By March, the agreement was reached between the PGA Tour and Black Desert Resort but held from the public until the announcement Friday. 

It will be the first time the PGA Tour has come to the state since the Utah Open in the Salt Lake City area was last a PGA Tour stop in 1963.

It will also put the nation’s eyes on Ivins and the St.
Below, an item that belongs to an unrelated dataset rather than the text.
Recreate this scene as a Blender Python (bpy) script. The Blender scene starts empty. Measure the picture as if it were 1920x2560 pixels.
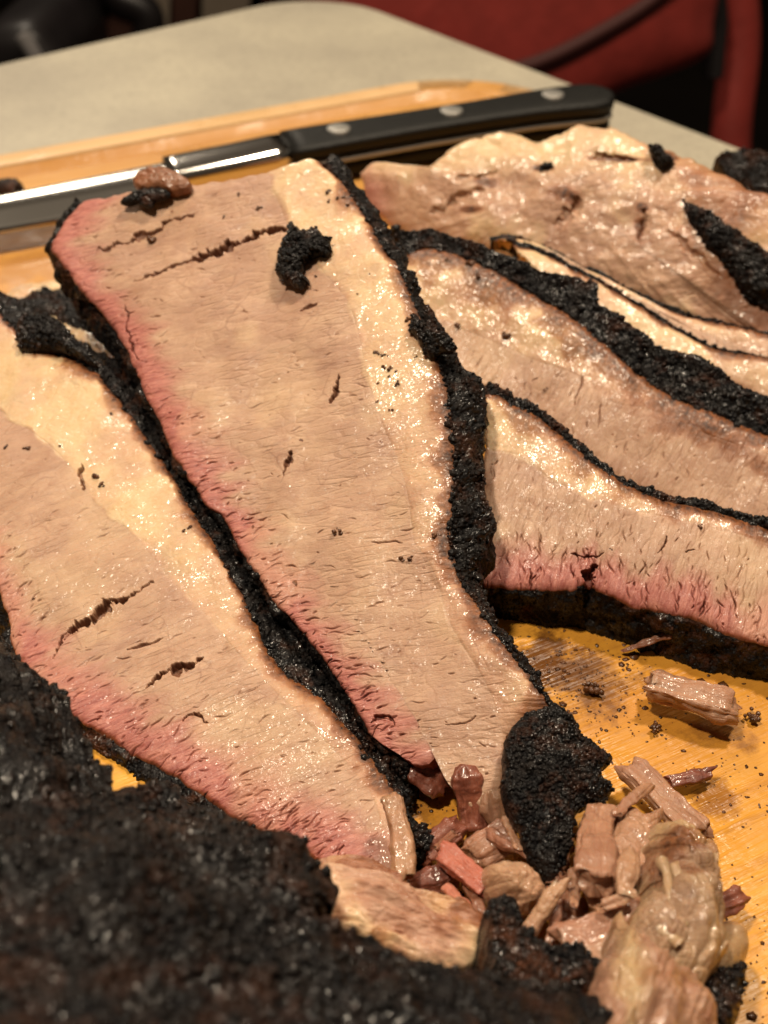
import bpy, math
import numpy as np
from mathutils import Vector, Matrix
V = 1920 / 1659.0          # outlines were read off a 1659 px wide view of the photograph
rng = np.random.default_rng(7)
# ------------------------------------------------------------------ camera
F = 2900.0; CX, CY = 960.0, 1280.0; PITCH = math.radians(39.6); CAMZ = 0.180
sc = bpy.context.scene
cd = bpy.data.cameras.new('camera'); cam = bpy.data.objects.new('camera', cd)
sc.collection.objects.link(cam); sc.camera = cam
cam.location = (0, 0, CAMZ); cam.rotation_euler = (math.pi / 2 - PITCH, 0, 0)
cd.sensor_fit = 'VERTICAL'; cd.sensor_height = 36; cd.lens = F / 2560 * 36
cd.clip_start = 0.01; cd.clip_end = 50
cd.dof.use_dof = True; cd.dof.focus_distance = 0.222; cd.dof.aperture_fstop = 19
# ------------------------------------------------------------------ light
w = bpy.data.worlds.new('World'); sc.world = w; w.use_nodes = True
w.node_tree.nodes['Background'].inputs[0].default_value = (1.0, 0.74, 0.5, 1)
w.node_tree.nodes['Background'].inputs[1].default_value = 0.06
sc.view_settings.view_transform = 'Standard'; sc.view_settings.look = 'None'
sc.view_settings.exposure = 0.0; sc.view_settings.gamma = 1.0
def lamp(name, loc, target, size, power, col):
    l = bpy.data.lights.new(name, 'AREA'); l.shape = 'DISK'; l.size = size; l.energy = power; l.color = col
    o = bpy.data.objects.new(name, l); sc.collection.objects.link(o); o.location = loc
    o.rotation_euler = (Vector(target) - Vector(loc)).to_track_quat('-Z', 'Y').to_euler(); return o
lamp('unseen_lamp', (0.34, 0.50, 1.10), (0.0, 0.22, 0), 0.12, 12, (1.0, 0.83, 0.62))
lamp('unseen_lamp', (-0.34, 0.12, 1.15), (0.0, 0.22, 0), 0.10, 13, (1.0, 0.83, 0.62))  # unseen lamp added overhead left to raise glints on the meat
lamp('unseen_lamp', (-0.55, 1.75, 1.25), (0.0, 0.25, 0), 0.42, 11, (1.0, 0.86, 0.68))  # unseen lamp added at the back for the blade to reflect
sc.cycles.max_bounces = 6; sc.cycles.use_denoising = True
# ------------------------------------------------------------------ projection
cp, sp = math.cos(PITCH), math.sin(PITCH)
CAM = np.array([0, 0, CAMZ])
def rays(p):
    p = np.asarray(p, float)
    x = (p[..., 0] - CX) / F; y = -(p[..., 1] - CY) / F
    return np.stack([x, cp + y * sp, -sp + y * cp], -1)
def at_z(p, z):
    d = rays(p); t = (np.asarray(z) - CAMZ) / d[..., 2]
    return CAM + d * t[..., None]
class Plane:
    def __init__(s, *a):
        P = [at_z(np.array(q[:2], float), q[2]) for q in a]
        s.p = P[0]; n = np.cross(P[1] - P[0], P[2] - P[0]); n /= np.linalg.norm(n)
        if n @ (CAM - s.p) < 0: n = -n
        s.n = n
        u = P[1] - P[0]; u /= np.linalg.norm(u); s.u = u; s.v = np.cross(n, u)
    @classmethod
    def facing(cls, a, n):
        s = cls.__new__(cls); s.p = at_z(np.array(a[:2], float), a[2]); s.n = np.array(n, float) / np.linalg.norm(n)
        u = np.cross([0, 0, 1.0], s.n); s.u = u / np.linalg.norm(u); s.v = np.cross(s.n, s.u); return s
    def hit(s, px, off=0.0):
        d = rays(px); q = s.p + s.n * off
        t = ((q - CAM) @ s.n) / (d @ s.n)
        return CAM + d * t[..., None]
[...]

George area as the event is likely to be televised worldwide and nationally by either NBC, CBS or ABC/ESPN. 

“We’ve already had the PGA’s event coordinators out and they’ve identified the spots where the grandstands, the TV towers, all the scaffolding that’s gonna be needed for the event,” Manning said. 

Like the LPGA Tour event announced last month, the PGA Tour stop at Black Desert Resort will be a long-term contract with a stop in Ivins for at least the next five years and beyond. 

And that will also draw an annual economic influx in tourism dollars to the area in the tens of millions. 

According to the PGA Tour, most tournaments generate a $60 million to $80 million impact per year for a community. But that impact can be much larger. A recent Arizona State University study determined that the PGA Tour’s 2022 event in Phoenix added over $450 million annually to the Arizona economy. 

In comparison, the LPGA Tour stop is expected to generate $20 million yearly for the local economy, while the Greater Zion Convention and Tourism Office says the one-time event Ironman World Championship last year generated $62.1 million. 

Vivieros said usually a PGA Tour event draws golf fans from a 250-mile radius.

A overhead shot of the Black Desert Resort Golf Course as the rest of the resort is under construction, Ivins, Utah, March 28, 2023 | Drone photo by St. George News

“Whenever a PGA tour or a professional tour event is implemented in an area, regardless of where you are from Albany the Pebble Beach, the 250-300-mile radius is in effect,” Vivieros told St. George News. The pool where you can expect will come from Vegas, Northern Utah, Mesquite and maybe even Southern California.”

Like the LPGA tournament, a plan is already in place for a system of shuttle busses and park-and-rides throughout Southern Utah to minimize the local traffic impact. 

“We are just doing everything we possibly can to keep cars off the road. That is a No. 1 priority for us,” Manning said. “We care about the community. We live in the community and we have some of the same frustrations, but in the end, I think that we should be embracing our visitors and we should be welcoming them to our town and share with them everything that we have here.”